%%

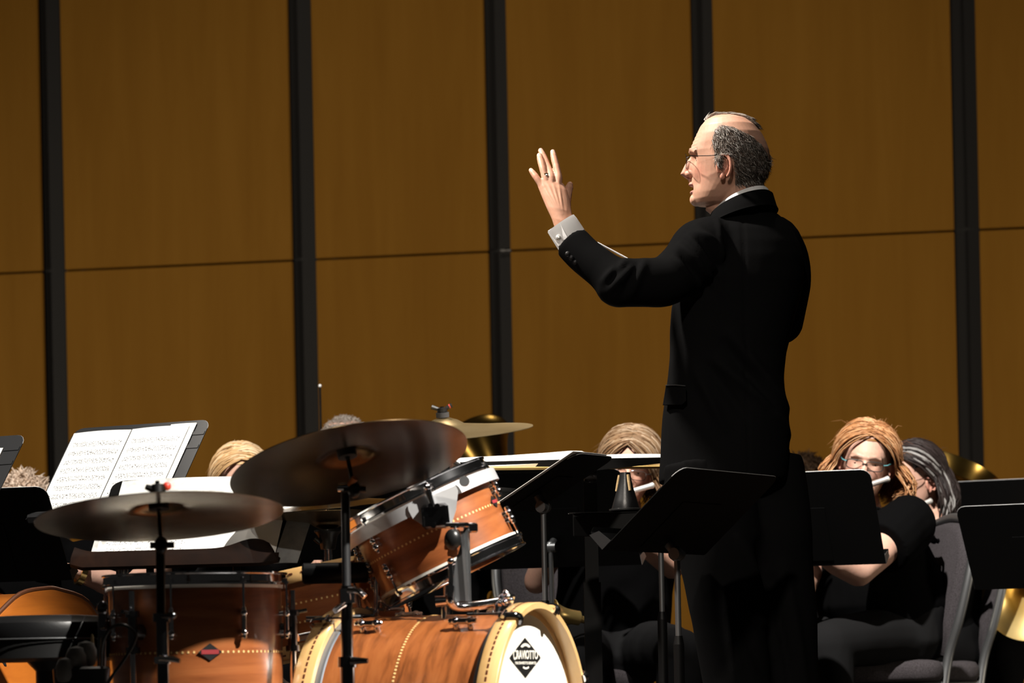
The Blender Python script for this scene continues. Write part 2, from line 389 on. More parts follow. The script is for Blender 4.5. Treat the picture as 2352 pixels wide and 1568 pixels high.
# ================================================================== drum kit
def img_frame(o, a, b, Y):      # z up, x along a->b in the picture plane at depth Y, y away
    ex = (P(*b, Y) - P(*a, Y)).normalized(); ey = Vector((0, 1, 0)); ez = ex.cross(ey).normalized()
    return frame(P(*o, Y), ex, ey, ez)
def ring_at(mb, prof, seg=64, **k): mb.lathe(prof, None, seg, True, **k)
def hoop_metal(z, R, s):       # s=+1 top hoop, -1 bottom
    mb = MB(); a = R+.004
    ring_at(mb, [(a, z), (a+.010, z), (a+.010, z+s*.004), (a+.007, z+s*.006), (a+.006, z+s*.020), (a+.009, z+s*.022), (a+.009, z+s*.025), (a+.002, z+s*.025), (a, z+s*.021)]); return mb
def hoop_wood(z, R, s, h=.030):
    mb = MB(); a = R+.003
    ring_at(mb, [(a, z-s*.012), (a+.0125, z-s*.012), (a+.0140, z-s*.010), (a+.0140, z+s*(h-.014)), (a+.0125, z+s*(h-.012)), (a, z+s*(h-.012))]); return mb
def dots(R, z, n, size, a0=0, a1=2*PI):
    mb = MB()
    for k in range(n):
        t = a0 + (a1-a0)*k/n; Mx = Matrix.Rotation(t, 4, 'Z') @ Matrix.Translation((R, 0, z))
        mb.box((0, 0, 0), (.0012, size[0], size[1])); mb.v[-1] = xf(Mx, mb.v[-1])
    return mb
def lug_mesh(L):
    mb = MB()                    # at local +x, tube along z, centred
    for z in (-L/2+.006, L/2-.006):
        mb.cyl((0, 0, z), (.012, 0, z), .0062, .0050, 12); mb.ell((.0135, 0, z), (.0075, .0075, .0075), None, 12, 8)
    mb.tube([(.0135, 0, -L/2-.006), (.0135, 0, -L/2-.004), (.0135, 0, L/2+.004), (.0135, 0, L/2+.006)], [.0035, .0052, .0052, .0035], 12)
    return mb.mesh('lug')
def rod_mesh(L, up=1):
    mb = MB(); mb.cyl((0, 0, 0), (0, 0, up*L), .0026, .0026, 8); mb.cyl((0, 0, up*(L-.001)), (0, 0, up*(L+.003)), .0062, .0062, 12); mb.box((0, 0, up*(L+.006)), (.006, .006, .007), ch=.001)
    return mb.mesh('tension_rod')
def badge(root, R, z, ang, s=.017):
    Mx = Matrix.Rotation(ang, 4, 'Z') @ Matrix.Translation((R+.0015, 0, z)) @ Matrix.Rotation(PI/2, 4, 'Y') @ Matrix.Rotation(PI/2, 4, 'Z')
    mb = MB(); mb.plate([(0, -s), (s*1.35, 0), (0, s), (-s*1.35, 0)], .002, Mx); b = part(mb, 'badge', M_print, root, True, label='black diamond badge with red band')
    mb = MB(); mb.plate([(-s, -s*.25), (s, -s*.25), (s, s*.25), (-s, s*.25)], .0008, Mx @ Matrix.Translation((0, 0, .0013))); part(mb, 'badge_band', M_printr, b, True)
def drum(root, R, D, nl, shell, hoop, lugs, inlays, a0=0., headm=M_head, bandz=None):
    mb = MB(); ring_at(mb, [(R-.006, 0), (R, .001), (R, D-.001), (R-.006, D)], 96); part(mb, 'shell', shell, root, True)
    for z, s in ((D, 1), (0, -1)):
        mb = MB(); mb.lathe([(R+.003, z-s*.006), (R+.003, z), (R-.002, z+s*.004), (R-.02, z+s*.003), (.0001, z+s*.003)], None, 64); part(mb, 'head', headm, root, True)
        if hoop == 'metal': part(hoop_metal(z, R, s), 'hoop', M_chrome, root, True)
        else:
            h = part(hoop_wood(z, R, s), 'hoop', M_maple, root, True)
            part(dots(R+.0172, z+s*.007, 44, (.0085, .0035)), 'hoop_inlay', M_inlayd, h, True)
    for z in inlays:
        part(dots(R+.0002, z, 96, (.0035, .0042)), 'inlay', M_inlay, root, True)
    lm = {}; 
    for L, z, rods in lugs:
        if L not in lm: lm[L] = fin(lug_mesh(L), M_chrome)
        ru = None
        for k in range(nl):
            R4 = Matrix.Rotation(a0 + 2*PI*k/nl, 4, 'Z')
            link('lug', lm[L], root, R4 @ Matrix.Translation((R, 0, z)))
            for up in rods:
                end = (D+.004) if up > 0 else -.004; st = z + up*(L/2+.004); ln = abs(end-st)
                key = ('r', L, up, round(ln, 4))
                if key not in lm: lm[key] = fin(rod_mesh(ln, up), M_chrome)
                link('tension_rod', lm[key], root, R4 @ Matrix.Translation((R+.0135, 0, st)))

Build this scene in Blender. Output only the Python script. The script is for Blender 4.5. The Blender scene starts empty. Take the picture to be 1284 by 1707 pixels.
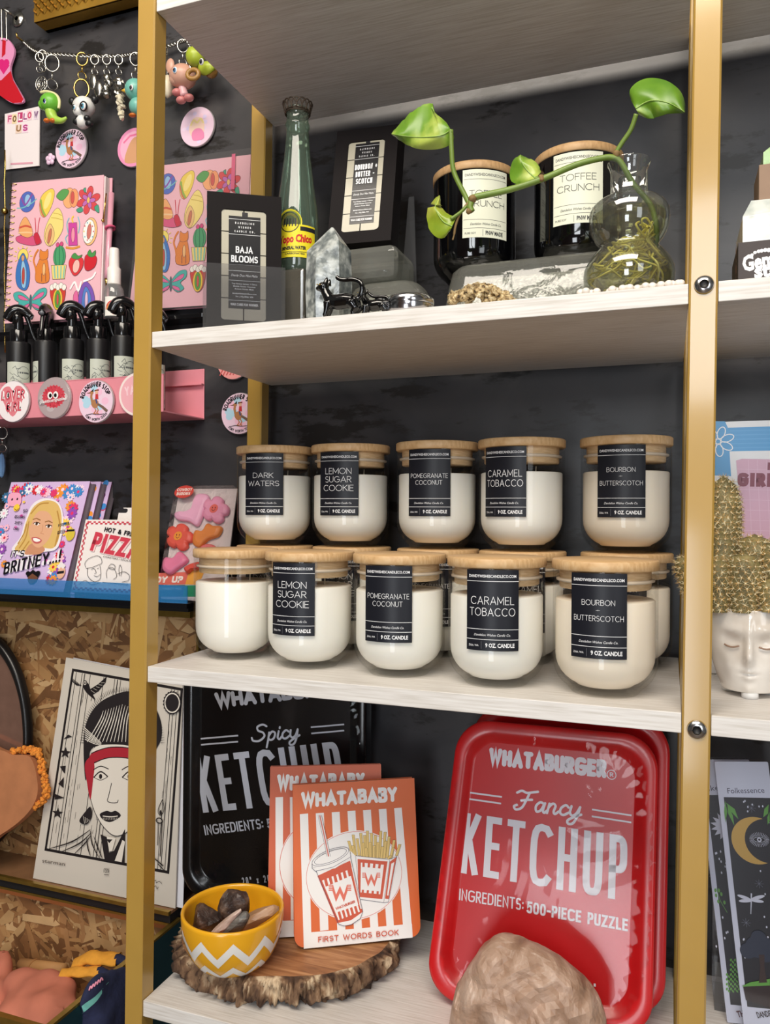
import bpy, bmesh, math, random
from mathutils import Vector, Matrix, noise
from mathutils.geometry import tessellate_polygon
PI = math.pi
scene = bpy.context.scene
COL = scene.collection
random.seed(7)

# ------------------------------------------------------------------ camera
CAM = Vector((.58958, -.78051, -.00074))
FPX, CX0, CY0 = 1297.927, 642.0, 853.5
CROT = (Matrix.Rotation(math.radians(20.11614), 3, 'Z')
        @ Matrix.Rotation(math.radians(-.03783), 3, 'X')
        @ Matrix.Rotation(math.radians(-.26428), 3, 'Y'))       # columns: right, forward, up
cd = bpy.data.cameras.new('camera')
cam = bpy.data.objects.new('camera', cd)
COL.objects.link(cam)
r_, f_, u_ = CROT.col[0], CROT.col[1], CROT.col[2]
mw = Matrix((( r_.x, u_.x, -f_.x, CAM.x), (r_.y, u_.y, -f_.y, CAM.y), (r_.z, u_.z, -f_.z, CAM.z), (0, 0, 0, 1)))
cam.matrix_world = mw
cd.sensor_fit = 'VERTICAL'
cd.sensor_height = 24
cd.lens = FPX / 1707 * 24
cd.clip_start = .02
scene.camera = cam

# ------------------------------------------------------------------ view, world, lights
scene.view_settings.view_transform = 'Standard'
scene.view_settings.look = 'None'
scene.view_settings.gamma = 1
scene.view_settings.use_curve_mapping = False
scene.view_settings.exposure = 0.0
scene.cycles.use_denoising = True
scene.cycles.transparent_max_bounces = 24
scene.cycles.max_bounces = 10
scene.cycles.sample_clamp_indirect = 4
scene.cycles.caustics_reflective = False
scene.cycles.caustics_refractive = False

world = bpy.data.worlds.new('world')
scene.world = world
world.use_nodes = True
wnt = world.node_tree
wbg = wnt.nodes['Background']
wtc = wnt.nodes.new('ShaderNodeTexCoord')
wsep = wnt.nodes.new('ShaderNodeSeparateXYZ')
wnz = wnt.nodes.new('ShaderNodeTexNoise'); wnz.inputs['Scale'].default_value = 3.0; wnz.inputs['Detail'].default_value = 4
wcr = wnt.nodes.new('ShaderNodeValToRGB')
wcr.color_ramp.elements[0].position = .38; wcr.color_ramp.elements[0].color = (.05, .055, .05, 1)
wcr.color_ramp.elements[1].position = .66; wcr.color_ramp.elements[1].color = (.55, .53, .48, 1)
wnt.links.new(wtc.outputs['Generated'], wnz.inputs['Vector'])
wnt.links.new(wnz.outputs['Fac'], wcr.inputs['Fac'])
wnt.links.new(wcr.outputs['Color'], wbg.inputs['Color'])
wbg.inputs['Strength'].default_value = WORLD_STRENGTH = .30


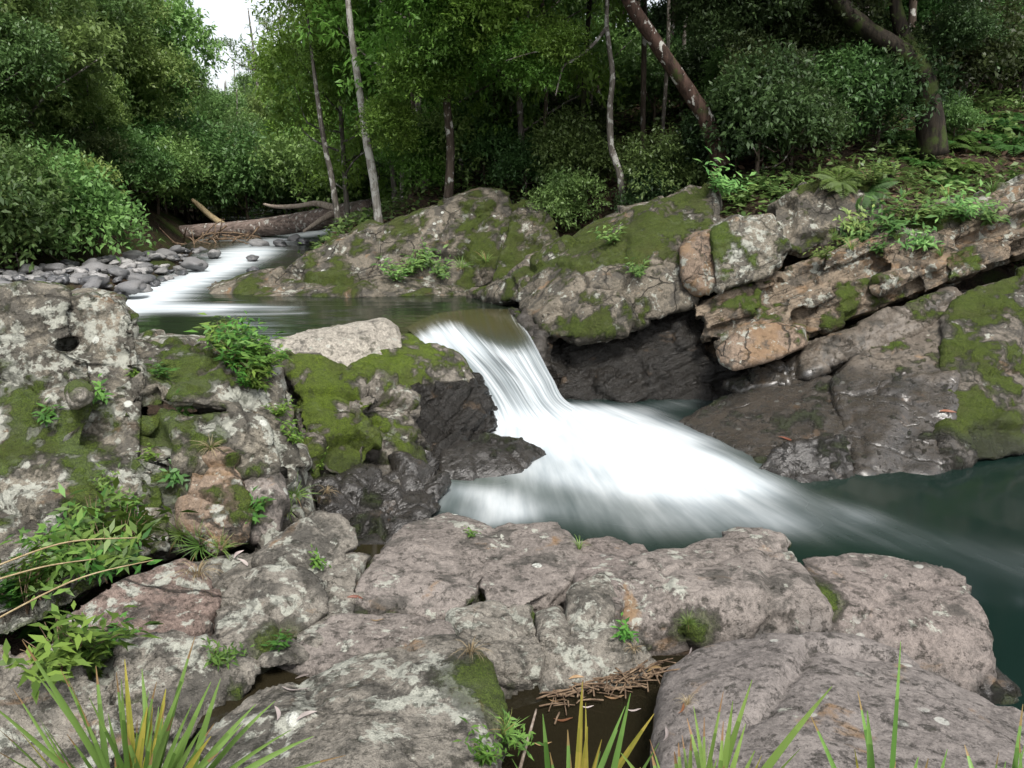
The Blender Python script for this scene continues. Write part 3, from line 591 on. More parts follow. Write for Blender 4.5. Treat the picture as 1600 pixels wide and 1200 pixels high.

%%

Task statement: All of the records above must be copied exactly, except for the pictures.

Worked answer:
The Blender Python script for this scene continues. Write part 2, from line 389 on. More parts follow. The script is for Blender 4.5. Treat the picture as 2352 pixels wide and 1568 pixels high.
# ================================================================== drum kit
def img_frame(o, a, b, Y):      # z up, x along a->b in the picture plane at depth Y, y away
    ex = (P(*b, Y) - P(*a, Y)).normalized(); ey = Vector((0, 1, 0)); ez = ex.cross(ey).normalized()
    return frame(P(*o, Y), ex, ey, ez)
def ring_at(mb, prof, seg=64, **k): mb.lathe(prof, None, seg, True, **k)
def hoop_metal(z, R, s):       # s=+1 top hoop, -1 bottom
    mb = MB(); a = R+.004
    ring_at(mb, [(a, z), (a+.010, z), (a+.010, z+s*.004), (a+.007, z+s*.006), (a+.006, z+s*.020), (a+.009, z+s*.022), (a+.009, z+s*.025), (a+.002, z+s*.025), (a, z+s*.021)]); return mb
def hoop_wood(z, R, s, h=.030):
    mb = MB(); a = R+.003
    ring_at(mb, [(a, z-s*.012), (a+.0125, z-s*.012), (a+.0140, z-s*.010), (a+.0140, z+s*(h-.014)), (a+.0125, z+s*(h-.012)), (a, z+s*(h-.012))]); return mb
def dots(R, z, n, size, a0=0, a1=2*PI):
    mb = MB()
    for k in range(n):
        t = a0 + (a1-a0)*k/n; Mx = Matrix.Rotation(t, 4, 'Z') @ Matrix.Translation((R, 0, z))
        mb.box((0, 0, 0), (.0012, size[0], size[1])); mb.v[-1] = xf(Mx, mb.v[-1])
    return mb
def lug_mesh(L):
    mb = MB()                    # at local +x, tube along z, centred
    for z in (-L/2+.006, L/2-.006):
        mb.cyl((0, 0, z), (.012, 0, z), .0062, .0050, 12); mb.ell((.0135, 0, z), (.0075, .0075, .0075), None, 12, 8)
    mb.tube([(.0135, 0, -L/2-.006), (.0135, 0, -L/2-.004), (.0135, 0, L/2+.004), (.0135, 0, L/2+.006)], [.0035, .0052, .0052, .0035], 12)
    return mb.mesh('lug')
def rod_mesh(L, up=1):
    mb = MB(); mb.cyl((0, 0, 0), (0, 0, up*L), .0026, .0026, 8); mb.cyl((0, 0, up*(L-.001)), (0, 0, up*(L+.003)), .0062, .0062, 12); mb.box((0, 0, up*(L+.006)), (.006, .006, .007), ch=.001)
    return mb.mesh('tension_rod')
def badge(root, R, z, ang, s=.017):
    Mx = Matrix.Rotation(ang, 4, 'Z') @ Matrix.Translation((R+.0015, 0, z)) @ Matrix.Rotation(PI/2, 4, 'Y') @ Matrix.Rotation(PI/2, 4, 'Z')
    mb = MB(); mb.plate([(0, -s), (s*1.35, 0), (0, s), (-s*1.35, 0)], .002, Mx); b = part(mb, 'badge', M_print, root, True, label='black diamond badge with red band')
    mb = MB(); mb.plate([(-s, -s*.25), (s, -s*.25), (s, s*.25), (-s, s*.25)], .0008, Mx @ Matrix.Translation((0, 0, .0013))); part(mb, 'badge_band', M_printr, b, True)
def drum(root, R, D, nl, shell, hoop, lugs, inlays, a0=0., headm=M_head, bandz=None):
    mb = MB(); ring_at(mb, [(R-.006, 0), (R, .001), (R, D-.001), (R-.006, D)], 96); part(mb, 'shell', shell, root, True)
    for z, s in ((D, 1), (0, -1)):
        mb = MB(); mb.lathe([(R+.003, z-s*.006), (R+.003, z), (R-.002, z+s*.004), (R-.02, z+s*.003), (.0001, z+s*.003)], None, 64); part(mb, 'head', headm, root, True)
        if hoop == 'metal': part(hoop_metal(z, R, s), 'hoop', M_chrome, root, True)
        else:
            h = part(hoop_wood(z, R, s), 'hoop', M_maple, root, True)
            part(dots(R+.0172, z+s*.007, 44, (.0085, .0035)), 'hoop_inlay', M_inlayd, h, True)
    for z in inlays:
        part(dots(R+.0002, z, 96, (.0035, .0042)), 'inlay', M_inlay, root, True)
    lm = {}; 
    for L, z, rods in lugs:
        if L not in lm: lm[L] = fin(lug_mesh(L), M_chrome)
        ru = None
        for k in range(nl):
            R4 = Matrix.Rotation(a0 + 2*PI*k/nl, 4, 'Z')
            link('lug', lm[L], root, R4 @ Matrix.Translation((R, 0, z)))
            for up in rods:
                end = (D+.004) if up > 0 else -.004; st = z + up*(L/2+.004); ln = abs(end-st)
                key = ('r', L, up, round(ln, 4))
                if key not in lm: lm[key] = fin(rod_mesh(ln, up), M_chrome)
                link('tension_rod', lm[key], root, R4 @ Matrix.Translation((R+.0135, 0, st)))

Build this scene in Blender. Output only the Python script. The script is for Blender 4.5. The Blender scene starts empty. Take the picture to be 1284 by 1707 pixels.
import bpy, bmesh, math, random
from mathutils import Vector, Matrix, noise
from mathutils.geometry import tessellate_polygon
PI = math.pi
scene = bpy.context.scene
COL = scene.collection
random.seed(7)

# ------------------------------------------------------------------ camera
CAM = Vector((.58958, -.78051, -.00074))
FPX, CX0, CY0 = 1297.927, 642.0, 853.5
CROT = (Matrix.Rotation(math.radians(20.11614), 3, 'Z')
        @ Matrix.Rotation(math.radians(-.03783), 3, 'X')
        @ Matrix.Rotation(math.radians(-.26428), 3, 'Y'))       # columns: right, forward, up
cd = bpy.data.cameras.new('camera')
cam = bpy.data.objects.new('camera', cd)
COL.objects.link(cam)
r_, f_, u_ = CROT.col[0], CROT.col[1], CROT.col[2]
mw = Matrix((( r_.x, u_.x, -f_.x, CAM.x), (r_.y, u_.y, -f_.y, CAM.y), (r_.z, u_.z, -f_.z, CAM.z), (0, 0, 0, 1)))
cam.matrix_world = mw
cd.sensor_fit = 'VERTICAL'
cd.sensor_height = 24
cd.lens = FPX / 1707 * 24
cd.clip_start = .02
scene.camera = cam

# ------------------------------------------------------------------ view, world, lights
scene.view_settings.view_transform = 'Standard'
scene.view_settings.look = 'None'
scene.view_settings.gamma = 1
scene.view_settings.use_curve_mapping = False
scene.view_settings.exposure = 0.0
scene.cycles.use_denoising = True
scene.cycles.transparent_max_bounces = 24
scene.cycles.max_bounces = 10
scene.cycles.sample_clamp_indirect = 4
scene.cycles.caustics_reflective = False
scene.cycles.caustics_refractive = False

world = bpy.data.worlds.new('world')
scene.world = world
world.use_nodes = True
wnt = world.node_tree
wbg = wnt.nodes['Background']
wtc = wnt.nodes.new('ShaderNodeTexCoord')
wsep = wnt.nodes.new('ShaderNodeSeparateXYZ')
wnz = wnt.nodes.new('ShaderNodeTexNoise'); wnz.inputs['Scale'].default_value = 3.0; wnz.inputs['Detail'].default_value = 4
wcr = wnt.nodes.new('ShaderNodeValToRGB')
wcr.color_ramp.elements[0].position = .38; wcr.color_ramp.elements[0].color = (.05, .055, .05, 1)
wcr.color_ramp.elements[1].position = .66; wcr.color_ramp.elements[1].color = (.55, .53, .48, 1)
wnt.links.new(wtc.outputs['Generated'], wnz.inputs['Vector'])
wnt.links.new(wnz.outputs['Fac'], wcr.inputs['Fac'])
wnt.links.new(wcr.outputs['Color'], wbg.inputs['Color'])
wbg.inputs['Strength'].default_value = WORLD_STRENGTH = .30


The Blender Python script for this scene continues. Write part 3, from line 591 on. More parts follow. Write for Blender 4.5. Treat the picture as 1600 pixels wide and 1200 pixels high.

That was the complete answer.